I finished that first draft at 8, went for breakfast in the college bar and got 6 cans of Monster Energy while I was at it. I then guzzled away at them as I leafed through the books and typed, typed, typed. By the afternoon, I was editing it into a second draft. I was almost overcome by the profound desire to go back to my room, climb under the covers and enjoy the bliss of the sleep I needed, but I’d just take several gulps of Monster and type on.

Around 3.30 a.m. during the second all-nighter, I felt a flush of confidence that I’d produced a passably complete dissertation. All I needed to do was the footnotes and bibliography. Do them and I’d maybe scrape 60. I got too confident and spent an hour talking to my best friend on the phone (she lives in America and it was evening there) while chain-smoking. I went back and found footnoting more annoying and time-consuming than I’d envisaged. I started to feel the time pressure like a horrible burn – it was nearly just hours until the deadline and the bloody footnoting was interminable. The whole business belonged in Dante’s vision of hell in the Inferno. Just after I had that thought, I had a hallucination in which one of the books I had lying about developed arms and legs and started doing handstands on the desk. Watching this, I had a feeling like I’d taken a wrong turn into a very, very bad part of town.

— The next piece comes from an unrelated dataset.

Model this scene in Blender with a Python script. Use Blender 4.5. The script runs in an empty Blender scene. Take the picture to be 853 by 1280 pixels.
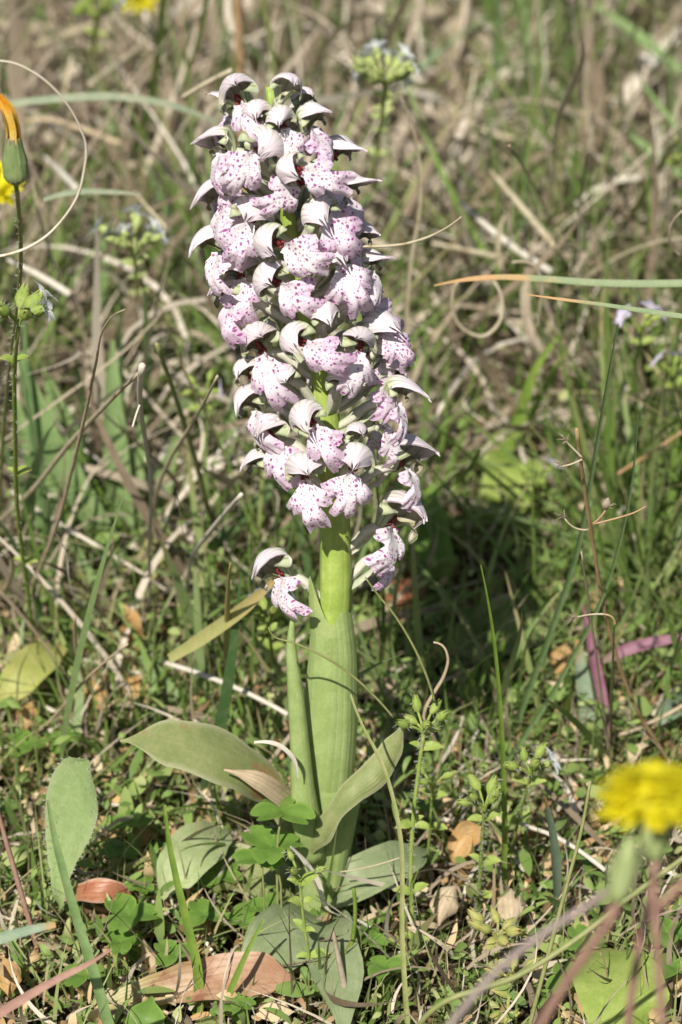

I downed some more Monster and hugged close to the fact that if I didn’t think about anything else but the footnotes, ignored the tiredness and carried on doing these footnotes as quickly as possible, I could print the document off, hand it in to my DoS and sleep soundly and happily. Somehow I did that, and slept for 19 hours straight.

It wasn't a great start to exam term – which was later full of its own stresses. I felt shellshocked and all over the place for the next few days. I now think of it as an amusing anecdote and as an example of something not to do, for myself and others, but there's no getting away from the fact that it was deeply unpleasant at the time.

Don’t do it. I learned my lesson for finals and worked through my degree more steadily – especially the dissertation.

However, at this point you will, dear reader, want to know what I got for that second year dissertation. I don’t know how: but I got 67.